Open only to students enrolled in the post-baccalaureate certificate program in Classics.

This seminar aims to provide students in the post-baccalaureate certificate program with opportunities 1) to (re-)familiarize themselves with a selection of major texts from classical antiquity, which will be read in English, 2) to become acquainted with scholarship on these texts and with scholarly writing in general, 3) to write analytically about these texts and the interpretations posed about them in contemporary scholarship, and 4) to read in the original language selected passages of one of the texts in small tutorial groups, which will meet every week for an additional hour with members of the faculty.

LATN UN3996 The Major Seminar. 3 points.

Prerequisites: junior standing.

Required for all majors in Classics and Classical Studies. The topic changes from year to year but is always broad enough to accommodate students in the languages as well as those in the interdisciplinary major. Past topics include: love, dining, slavery, space, power.

LATN UN3997 Directed Readings in Latin Literature. 3 points.

Prerequisites: the director of undergraduate studies' permission.

A program of reading in Latin literature, to be tested by a series of short papers, one long paper, or an oral or written examination.

LATN UN3998 Supervised Research in Latin Literature. 3 points.

Prerequisites: the director of undergraduate studies' permission.

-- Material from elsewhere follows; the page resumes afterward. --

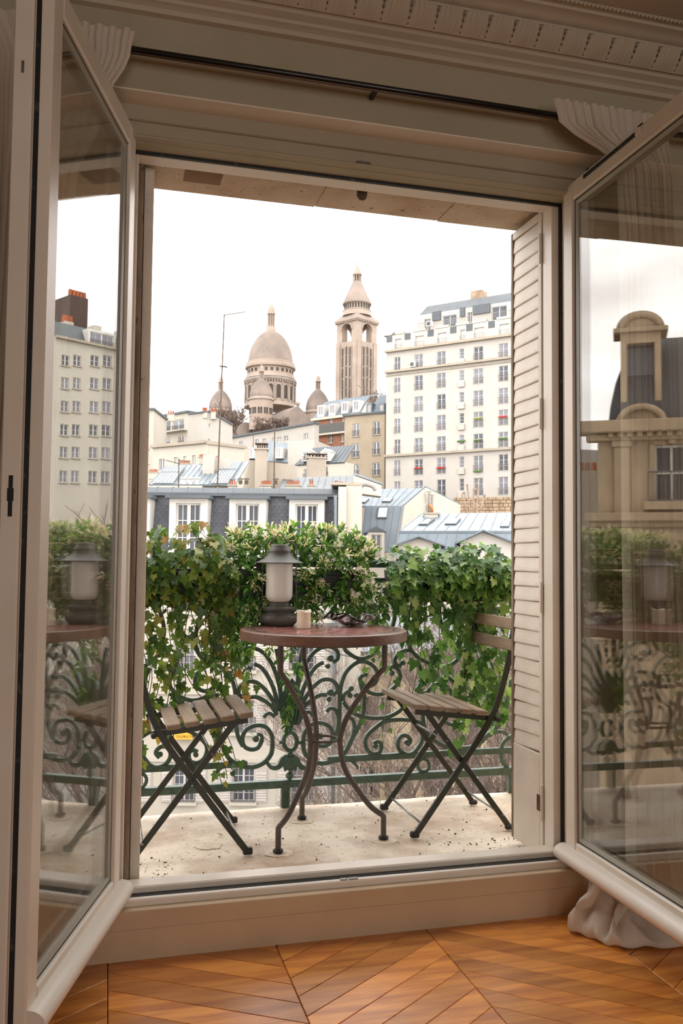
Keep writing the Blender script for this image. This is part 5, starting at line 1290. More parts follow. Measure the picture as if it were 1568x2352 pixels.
# white house with gable wall and balconies
F,r,z0,z1=simple('balcony_house','white house with glazed balconies and a broad blank gable wall',338,138.5,425,132,956,1035,CREAM,rz1((97,1402,145,1475),(162,1380,255,1470),(270,1368,365,1455),(97,1517,145,1592),(208,1512,250,1588),(318,1502,362,1578)),6,None,RAILM,top=DZINC,fr=.15)
for y in (991,1021):
    za=F.uv(395,y)[1]; MB().box(F.uv(362,y)[0],F.len,-.9,0,za-.2,za).build('balcony_slab',CREAM,r)
MB().box(F.uv(365,1005)[0],F.uv(373,1005)[0],-.02,.1,F.uv(370,1026)[1],F.uv(370,1004)[1]).build('brown_panel',mat('brown_panel','8A5A44',.7),r)
HB=r; F=Fac(425,132,529,134); r=F.root('gable',None,None); adopt(r,HB,'gable')
g=[F.uv(*Z1(375,1325)),F.uv(*Z1(575,1305)),F.uv(*Z1(742,1415))]; zl=-16
MB().poly([(0,0,zl),(F.len,0,zl),(F.len,0,g[2][1]),(g[1][0],0,g[1][1]),(0,0,g[0][1])],(0,.5,0)).build('wall',WHITE,r)
MB().bar([(0,.2,g[0][1]+.1),(g[1][0],.2,g[1][1]+.1),(F.len,.2,g[2][1]+.1)],.25,1.0,(0,1,0)).build('roof_edge',DZINC,r)
for q in rz1((565,1397,578,1425),(562,1520,576,1545)): h=F.rect(*q); window(r,*h,'single',-.0,PANE,None,1,.05,y0=-.06)
for x0,x1,y0,y1 in ((466,476,936,946),(484,496,939,953)):
    h=F.rect(x0,y0,x1,y1); st=MB().box(h[0],h[1],.1,1.0,h[2]-1,h[3]).build('chimney_stack',BRICK,r)
F,r,z0,z1=simple('corner_house','narrow cream corner house beside the shutter edge with small windows',296,120,346,120,942,1100,CREAM,rz1((20,1312,60,1360),(28,1428,66,1488),(38,1552,76,1605),(36,1678,74,1730)),9,top=DZINC,fr=.12,sill=CORN)
t=empty('chimney',at(325,941,121),0,'slim pale chimney on the narrow corner house','chimney'); MB().box(-.4,.4,-.4,.4,-1,1.0).build('stack',CREAM,t); MB().box(-.5,.5,-.5,.5,1.0,1.15).build('coping',CORN,t)
F,r,z0,z1=simple('row_house','plain cream house continuing the row behind the casement glass',-260,112,286,118,985,1100,CREAM,[(x,y,x+22,y+34) for x in (-230,-170,-110,-50,10,70,130,190,250) for y in (1000,1052)],5,top=DZINC,fr=.1)
# terrace block in front
F=Fac(346,101,473,96); r=F.root('terrace_block','cream flat-roofed block with terrace edge and blank side wall')
z1=F.uv(410,1024)[1]; hs=[F.rect(*q) for q in rz1((160,1690,205,1785),(285,1675,312,1735),(360,1668,385,1720),(430,1660,460,1745))]
holes_wall(0,F.len,-16,z1,hs,.2,7).build('wall',CREAM,r); MB().box(-.2,F.len-.3,-.35,7,z1,z1+.35).build('roof_edge',STUCCO,r)
for h in hs: window(r,*h,'french',.2,PANEL_,None,1,.1)
HB=r; F=Fac(473,96,557,99.5); r=F.root('blank_side',None,None); adopt(r,HB,'blank_side'); z1=F.uv(515,1025)[1]
MB().box(.1,F.len,0,.6,-16,z1).build('wall',CREAM,r); MB().box(-.1,F.len+.1,-.2,.8,z1,z1+.3).build('roof_edge',STUCCO,r)
# zinc workshop roofs with ribbed glass panels and tan gable
F=Fac(343,66,572,66); r=F.root('workshop_roof','long zinc workshop roof with two ribbed glass panels and tan gable wall')
L3=lambda x,y,d:F.p(x,y,d)
zinc_slope(r,L3(342,1112,0),L3(540,1112,0),L3(572,1060,5),L3(382,1070,5),LZINC,16)
S=lambda x,y:on_slope(F,x,y,0,1112,-.12,0,1064,4.85)
for q in ([(350,1110),(398,1110),(424,1072),(385,1073)],[(484,1110),(524,1110),(556,1062),(518,1064)]):
    pn=MB().poly([S(*p) for p in q],(0,-.06,.06)).build('glass_panel',GPAN,r)
    a,b,c,d=[Vector(S(*p))+Vector((0,-.1,.1)) for p in q]
    for k in range(7): MB().bar([a.lerp(b,k/6),d.lerp(c,k/6)],.06,.06,(1,0,0)).build('glazing_bar',LZINC,pn)
    MB().bar([a.lerp(d,.6),b.lerp(c,.6)],.08,.05,(0,1,0)).build('glazing_bar',LZINC,pn)
gw=[Z1(780,1890),Z1(905,1698),Z1(1040,1710),Z1(1270,1742),Z1(1270,1890)]
P=[F.p(*p,.1) for p in gw]; MB().poly([(u,d_,z-(3 if i in (0,4) else 0)) for i,(u,d_,z) in enumerate(P)],(0,.5,0)).build('gable_wall',STUCCO,r)
u,_q,zb_=F.p(*Z1(990,1890),-.8); zt_=F.p(*Z1(990,1612),-.8)[2]; w_=F.uv(*Z1(1038,1700))[0]-F.uv(*Z1(946,1700))[0]
ck=MB().box(u-w_/2,u+w_/2,-.8,.3,zb_-2,zt_).build('chimney_stack',STUCCO,r); MB().box(u-w_/2-.1,u+w_/2+.1,-.9,.4,zt_,zt_+.1).build('coping',CORN,ck)
for k in range(5): MB().box(u-w_/2+.1+k*w_/5,u-w_/2+.2+k*w_/5,-.4,-.2,zt_+.1,zt_+.45).build('flue',COWL,ck)
MB().box(u-w_/2-.05,u+w_/2+.05,-.7,.2,zt_+.45,zt_+.52).build('cover',COWL,ck)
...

A program of research in Latin literature. Research paper required.

LATN GU4009 Tacitus: Writing Autocracy. 3 points.

Prerequisites: LATN V3012 or the equivalent.

Since the content of this course changes from year to year, it may be repeated for credit.

LATN GU4010 Selections from Latin Literature: Cicero. 3 points.

Prerequisites: LATN V3012 or the equivalent.

Since the content of this course changes from year to year, it may be repeated for credit.

LATN GU4105 Latin Literature of the Republic. 4 points.

Prerequisites: at least two terms of Latin at the 3000-level or higher.

Latin literature from the beginning to early Augustan times.

LATN GU4106 Latin Literature of the Empire. 4 points.

Prerequisites: at least two terms of Latin at the 3000-level or higher.

Latin literature from Augustus to 600 C.E.

LATN GU4152 Medieval Latin Literature: Poetry. 3 points.

Prerequisites: the instructor's permission.

A survey of early medieval biblical hermeneutics from the patristic age to Bede. The course will include both the theory of biblical interpretation (and especially its relation to classical grammar and rhetoric and to the debate about translation), as well as its literary practice. Readings from the works of Augustine, Jerome, Bede, Avitus, Proba, and others.